At this point it was looking like a humiliating afternoon, but the lads shocked everybody by reacting as they should and clawing their way back into ther game.

Sanchez equalised, and we could have got a winner - had we not been down to ten men it could have been all three points.

Leicester keep winning, so today's draw does neither side any good really - except it might possibly have given our disheartened players some self-confidence back. We can but hope.

Report:

Ten-man Arsenal came from behind to draw 2-2 at Tottenham as the two north London clubs handed the Barclays Premier League title impetus to Leicester.

Aaron Ramsey opened the scoring for the visitors with a flick but, after Francis Coquelin saw red for the Gunners, Toby Alderweireld and Harry Kane turned the game around inside two minutes.

Arsenal, who lost from a winning position against Swansea on Wednesday, kept plugging away and levelled through Alexis Sanchez's first league goal since October - meaning Leicester have the chance to further extend their lead at the top on Saturday evening.

Tottenham were dominating the early stages without creating the chances - the first of which came on 25 minutes as Kyle Walker drilled in a cross which Erik Lamela turned towards goal and David Ospina made a superb save.

Coquelin was cautioned for handling the ball while on the ground as the Gunners struggled to get a foothold in the game, only for them to go ahead shortly afterwards.

Danny Welbeck squared the ball across the box to Hector Bellerin, who laid it into Ramsey to deftly flick home past Hugo Lloris.
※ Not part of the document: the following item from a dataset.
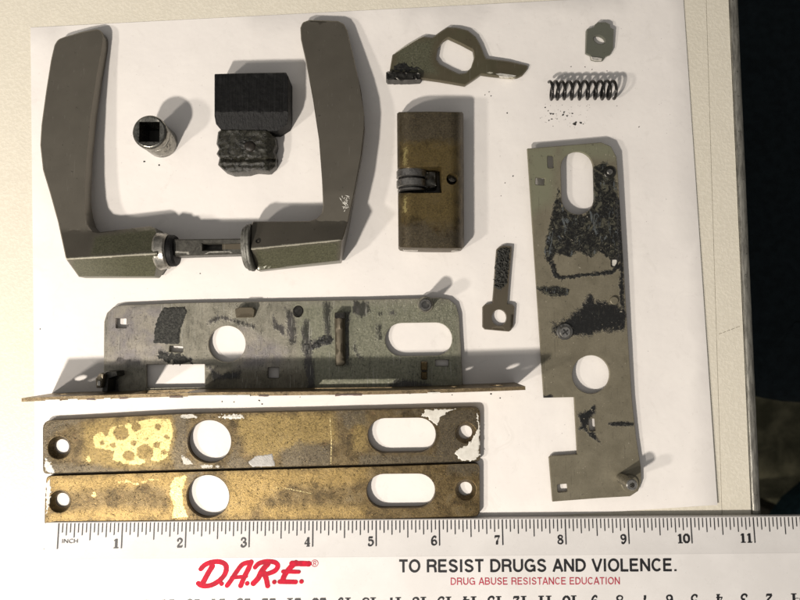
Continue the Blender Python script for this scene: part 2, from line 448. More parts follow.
def m_brass(name, patina=(.16, .115, .045), seed=0., gold=(.30, .225, .085)):
    # 0 bright cleaned brass and painted cylinder sheen, 1 grey brown oxide, 2 rubbed gold, 3 white paint haze
    g = G(name); V0 = g.vec((1, 1, 1), (0, 0, 0), (seed, seed * 2, 0))
    n = g.noise(2.0, 6, .65, .3, V0); f = g.noise(16, 7, .78, .2, V0); m = g.noise(6.5, 7, .74, .5, V0)
    sp1 = g.voro(1.9, 'F1', V0); sp2 = g.voro(5.5, 'F1', V0); big = g.noise(1.5, 3, .5, .6, V0)
    col = g.mix(g.ramp(g.math('ADD', g.math('MULTIPLY', n, .62), g.math('MULTIPLY', f, .38)), .38, .62), tuple(x * .50 for x in patina), tuple(x * 1.5 for x in patina))
    col = g.mix(g.ramp(n, .48, .72, 0, .55), col, (.095, .080, .052))
    col = g.mix(g.ramp(g.noise(3.1, 6, .7, .4, V0), .56, .74, 0, .45), col, (.13, .065, .03))
    gf = g.math('MULTIPLY', g.mask(2, n, 1.1, .35), g.ramp(f, .34, .64, .25, 1.))
    col = g.mix(gf, col, gold)
    col = g.mix(g.math('MULTIPLY', g.mask(1, g.math('ADD', g.math('MULTIPLY', m, .5), g.math('MULTIPLY', n, .5)), 2.4, .3), .75), col, g.mix(g.ramp(f, .35, .65), (.055, .046, .033), (.125, .105, .072)))
    clean_sheen = g.math('MULTIPLY', g.mask(0, g.math('ADD', g.math('MULTIPLY', m, .5), g.math('MULTIPLY', f, .5)), 2.4, .16), g.ramp(f, .30, .50, .45, 1.))
    col = g.mix(clean_sheen, col, g.mix(n, (.36, .29, .115), (.50, .42, .19)))
    col = g.mix(g.ramp(g.noise(17, 6, .8, 0, g.vec((1, 1, 1), (0, 0, 0), (3, 8, 1))), .585, .63, 0, .5), col, tuple(min(.7, x * 1.5) for x in gold))
    wh = g.mask(3, m, 1.6, .08); col = g.mix(wh, col, (.55, .53, .47))
    pits = g.ramp(g.noise(10, 7, .85, 0, V0), .58, .62, 0, .8); col = g.mix(pits, col, (.022, .018, .012))
    scr = g.ramp(g.noise(70, 2, .5, 0, g.vec((1, .04, 1), (0, 0, 1.2))), .72, .76, 0, .3); col = g.mix(scr, col, (.42, .34, .18))
    rough = g.mix(clean_sheen, g.mix(f, .32, .50), .36); met = g.mix(clean_sheen, .68, .85); met = g.mix(wh, met, 0.)
    return g.done(col, rough, met, g.bump(g.math('ADD', g.math('MULTIPLY', f, 1.5), g.math('ADD', m, g.math('MULTIPLY', pits, -.6))), .010, .7), .5)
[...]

Spurs were again in the ascendency after the break, Walker stinging the palms of Ospina with a drive from the edge of the box.

Arsenal then suffered the blow of seeing Coquelin sent off for a second bookable offence as he upended Kane on the touchline to receive his marching orders from Michael Oliver - leaving the visitors down to 10 for the last 35 minutes.
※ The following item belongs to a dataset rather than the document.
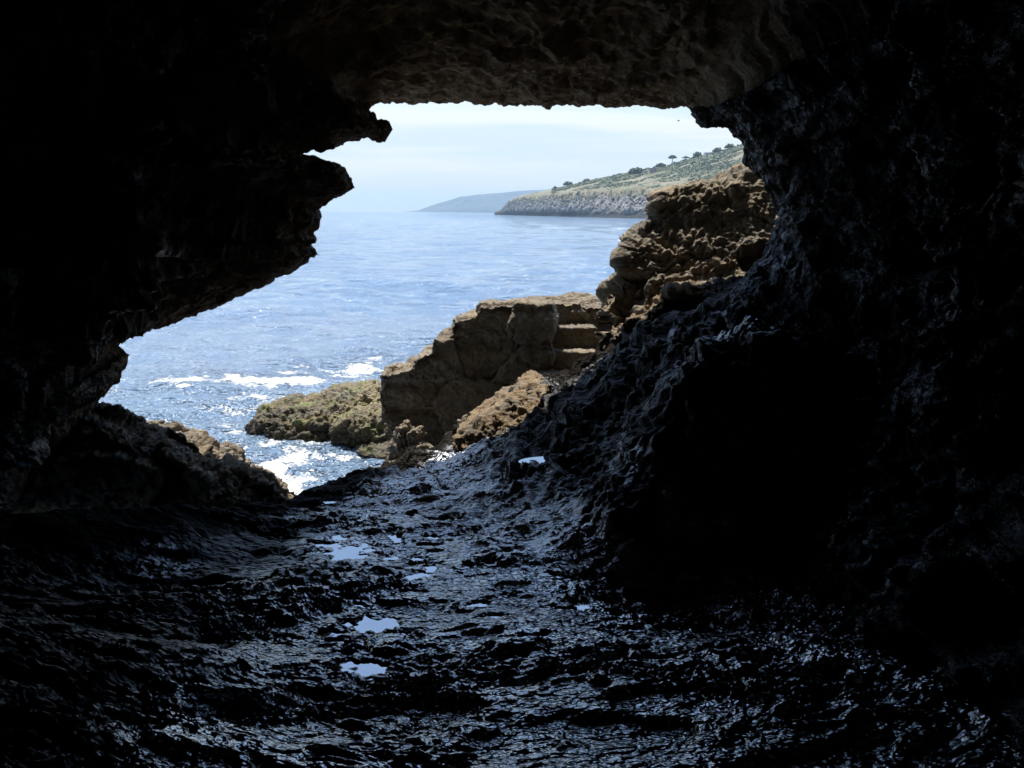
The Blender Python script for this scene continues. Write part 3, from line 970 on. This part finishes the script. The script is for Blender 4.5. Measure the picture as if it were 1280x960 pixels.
def build_headland():
    nc, nr = 520, 260
    u = np.concatenate([np.linspace(618, 940, 460), np.linspace(942, 1250, nc - 460)])
    t = np.concatenate([np.linspace(-0.02, 1, 110), np.linspace(1.01, 2.1, 120), np.linspace(2.15, 3, 30)])
    T, Ug = np.meshgrid(t, u, indexing='ij')
    p = headland_point(Ug.ravel(), np.maximum(T.ravel(), 0))
    p[:, 2] = np.where(T.ravel() < 0, -3, p[:, 2])
    tr = T.ravel()
    k = smooth(0.0, 0.25, tr) * smooth(2.9, 1.9, tr) * smooth(618, 640, Ug.ravel())
    band = smooth(1.5, 0.8, tr)
    q = p * np.array([1, 1, 1.6])
    rg = ridged(q * 0.05, 5, 501, 0.6)
    p[:, 2] += k * (rg * (1.6 * band + 0.35) + fbm(q * 0.22, 3, 503) * (1.0 * band + 0.3))
    p[:, 1] -= k * band * (ridged(q * np.array([0.09, 0.09, 0.2]), 4, 505, 0.6) * 2.4 + 2)
    p[:, 2] += k * band * (fbm(q * 0.5, 3, 507) * 0.7)
    K = NT('headland_ground')
    v = K.coords((1, 1, 1))
    sep = K.n('ShaderNodeSeparateXYZ')
    K.l(K.n('ShaderNodeNewGeometry').outputs['Position'], sep.inputs[0])
    hz = K.math('ADD', sep.outputs['Z'], K.math('MULTIPLY', K.math('SUBTRACT', K.noise(v, 0.05, 5), 0.5), 14.0))
    rockc = K.ramp(K.noise(v, 0.22, 8, 0.75), [(0.32, (0.10, 0.095, 0.09)), (0.5, (0.27, 0.26, 0.245)), (0.68, (0.48, 0.46, 0.43))])
    soil = K.ramp(K.noise(v, 0.06, 6, 0.6), [(0.35, (0.13, 0.14, 0.085)), (0.5, (0.21, 0.20, 0.13)), (0.66, (0.33, 0.29, 0.20))])
    grey = K.ramp(K.noise(v, 0.12, 6, 0.7), [(0.55, (0, 0, 0)), (0.64, (1, 1, 1))])
    soil = K.mix(K.math('MULTIPLY', grey, 0.6), soil, (0.30, 0.29, 0.26))
    m1 = K.n('ShaderNodeMapRange')
    m1.inputs['From Min'].default_value, m1.inputs['From Max'].default_value = 13, 20
    K.l(hz, m1.inputs['Value'])
    c = K.mix(m1.outputs[0], rockc, soil)
    m2 = K.n('ShaderNodeMapRange')
    m2.inputs['From Min'].default_value, m2.inputs['From Max'].default_value = 6.5, 3.0
    K.l(K.math('ADD', sep.outputs['Z'], K.math('MULTIPLY', K.math('SUBTRACT', K.noise(v, 0.08, 4), 0.5), 4.0)), m2.inputs['Value'])
    c = K.mix(K.math('MULTIPLY', m2.outputs[0], 0.85), c, (0.05, 0.047, 0.043))
    K.l(c, K.bsdf.inputs['Base Color'])
    K.bsdf.inputs['Roughness'].default_value = 0.95
    K.l(K.bump(K.noise(v, 0.5, 8, 0.75), 0.9, 2.5), K.bsdf.inputs['Normal'])
    tag(mesh_np('headland', p, grid_faces(nr, nc), K.m), kind='structure')


build_headland()

# ------------------------------------------------------------------ far hills across the bay
FAR = [(500, 265), (522, 263), (545, 255), (575, 246), (600, 243), (625, 241), (660, 238), (700, 236), (780, 234), (900, 232), (1100, 228)]


def build_hills():
    f = np.array(FAR, float)
    u = np.linspace(500, 1100, 400)
    vv = np.interp(u, f[:, 0], f[:, 1])
    D = 7000.0
    top = at(u, vv, D + 500)
    top[:, 2] = np.maximum(top[:, 2], -2) + fbm(np.stack([u * 0.06, 0 * u, 0 * u], -1), 4, 601) * 3.0
    base = at(u, horizon(u), D)
    rows = []
    for t in np.linspace(0, 1, 24):
        p = base * (1 - t) + top * t
        p[:, 2] = -3 + (top[:, 2] + 3) * t ** 0.6
        p[:, 1] += ridged(p * 0.006, 3, 603) * 35 * math.sin(math.pi * t)
        rows.append(p)
    for t in np.linspace(0.1, 1, 6):
        p = top.copy()
        p[:, 1] += 600 * t
        p[:, 2] *= (1 - t)
        rows.append(p)
    P = np.array(rows)
    K = NT('far_hill')
    K.l(K.ramp(K.noise(K.coords(), 0.006, 6), [(0.35, (0.035, 0.05, 0.045)), (0.65, (0.075, 0.085, 0.075))]), K.bsdf.inputs['Base Color'])
    K.bsdf.inputs['Roughness'].default_value = 1
    tag(mesh_np('hills', P.reshape(-1, 3), grid_faces(len(P), len(u)), K.m), kind='structure')


build_hills()

# ------------------------------------------------------------------ plants and houses on the headland


def leaf_material(name, lo, hi):
    k = NT(name)
    k.l(k.ramp(k.noise(k.coords(), 0.35, 4), [(0.35, lo), (0.65, hi)]), k.bsdf.inputs['Base Color'])
    k.bsdf.inputs['Roughness'].default_value = 0.9
    return k.m


M_LEAF = leaf_material('tree_leaf', (0.05, 0.07, 0.035), (0.12, 0.145, 0.08))
M_SCRUB = leaf_material('scrub_leaf', (0.06, 0.08, 0.045), (0.17, 0.185, 0.115))
M_BARK = leaf_material('bark', (0.06, 0.045, 0.03), (0.10, 0.08, 0.06))

_t = (1 + 5 ** 0.5) / 2
ICO_V = np.array([(-1, _t, 0), (1, _t, 0), (-1, -_t, 0), (1, -_t, 0), (0, -1, _t), (0, 1, _t), (0, -1, -_t), (0, 1, -_t), (_t, 0, -1), (_t, 0, 1), (-_t, 0, -1), (-_t, 0, 1)])
ICO_V /= np.linalg.norm(ICO_V[0])
ICO_F = np.array([(0, 11, 5), (0, 5, 1), (0, 1, 7), (0, 7, 10), (0, 10, 11), (1, 5, 9), (5, 11, 4), (11, 10, 2), (10, 7, 6), (7, 1, 8), (3, 9, 4), (3, 4, 2), (3, 2, 6), (3, 6, 8),
                  (3, 8, 9), (4, 9, 5), (2, 4, 11), (6, 2, 10), (8, 6, 7), (9, 8, 1)])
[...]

Tottenham nearly made their new-found advantage count immediately but Kane's close-range effort was somehow kept out by Ospina, with goal-line technology showing only around an inch of the ball not over the line.

But the Colombian could do nothing to prevent Alderweireld drilling home from a similar position moments later after Christian Eriksen's corner was diverted into his path by Lamela.

Kane then showed that he can make the difference in the title race, turning the game on its head with a memorable curling effort from an acute angle.

The England international had only managed one goal in his last six games going into the derby but came close to adding to Tottenham's lead as he flashed a shot wide, as torrential rain began fall on White Hart Lane.

Spurs made heavy weather of their task against 10 men as Sanchez levelled with a smart finish from Bellerin's pass, with Lloris only able to get fingertips on the ball as it flashed past him.

Eric Dier was lucky not to go the same way as Coquelin as he avoided picking up a second booking for pulling back substitute Olivier Giroud on the halfway line.

Ospina was on hand to tip a late Eriksen effort behind for a corner before Gabriel came close to gifting Spurs the win, slicing just wide of his own goal.

Ramsey was denied by Kevin Wimmer's last-ditch challenge at the other end as the points were shared.